** Given exercise **
Gather up the lines with the word "scene" in them.
□ □ □ □ □
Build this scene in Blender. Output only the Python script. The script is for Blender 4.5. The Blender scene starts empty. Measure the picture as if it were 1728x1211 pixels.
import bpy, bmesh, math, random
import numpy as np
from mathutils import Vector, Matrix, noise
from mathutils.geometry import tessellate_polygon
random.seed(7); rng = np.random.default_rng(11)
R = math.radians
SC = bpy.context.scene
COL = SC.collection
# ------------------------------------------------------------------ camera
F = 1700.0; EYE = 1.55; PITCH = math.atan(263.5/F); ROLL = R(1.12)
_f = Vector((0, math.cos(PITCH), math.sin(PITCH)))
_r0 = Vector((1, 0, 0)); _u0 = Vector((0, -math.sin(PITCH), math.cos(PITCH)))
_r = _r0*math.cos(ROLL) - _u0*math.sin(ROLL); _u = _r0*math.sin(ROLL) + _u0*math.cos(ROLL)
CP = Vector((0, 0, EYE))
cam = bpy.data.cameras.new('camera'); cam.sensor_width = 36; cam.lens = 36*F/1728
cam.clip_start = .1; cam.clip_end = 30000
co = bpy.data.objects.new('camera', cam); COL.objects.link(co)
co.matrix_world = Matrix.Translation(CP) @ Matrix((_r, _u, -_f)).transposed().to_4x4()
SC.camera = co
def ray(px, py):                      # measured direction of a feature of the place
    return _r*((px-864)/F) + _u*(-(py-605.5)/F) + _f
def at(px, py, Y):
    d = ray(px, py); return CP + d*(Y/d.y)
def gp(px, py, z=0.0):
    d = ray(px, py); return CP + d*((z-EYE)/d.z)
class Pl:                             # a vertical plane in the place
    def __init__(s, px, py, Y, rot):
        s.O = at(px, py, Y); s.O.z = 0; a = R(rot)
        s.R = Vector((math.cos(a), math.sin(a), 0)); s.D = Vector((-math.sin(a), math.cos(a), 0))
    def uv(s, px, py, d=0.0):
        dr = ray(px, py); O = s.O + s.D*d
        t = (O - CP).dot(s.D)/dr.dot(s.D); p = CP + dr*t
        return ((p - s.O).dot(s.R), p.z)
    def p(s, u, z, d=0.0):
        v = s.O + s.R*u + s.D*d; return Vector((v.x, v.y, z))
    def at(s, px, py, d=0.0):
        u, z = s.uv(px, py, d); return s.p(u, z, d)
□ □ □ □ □
** Finished task **
Build this scene in Blender. Output only the Python script. The script is for Blender 4.5. The Blender scene starts empty. Measure the picture as if it were 1728x1211 pixels.
SC = bpy.context.scene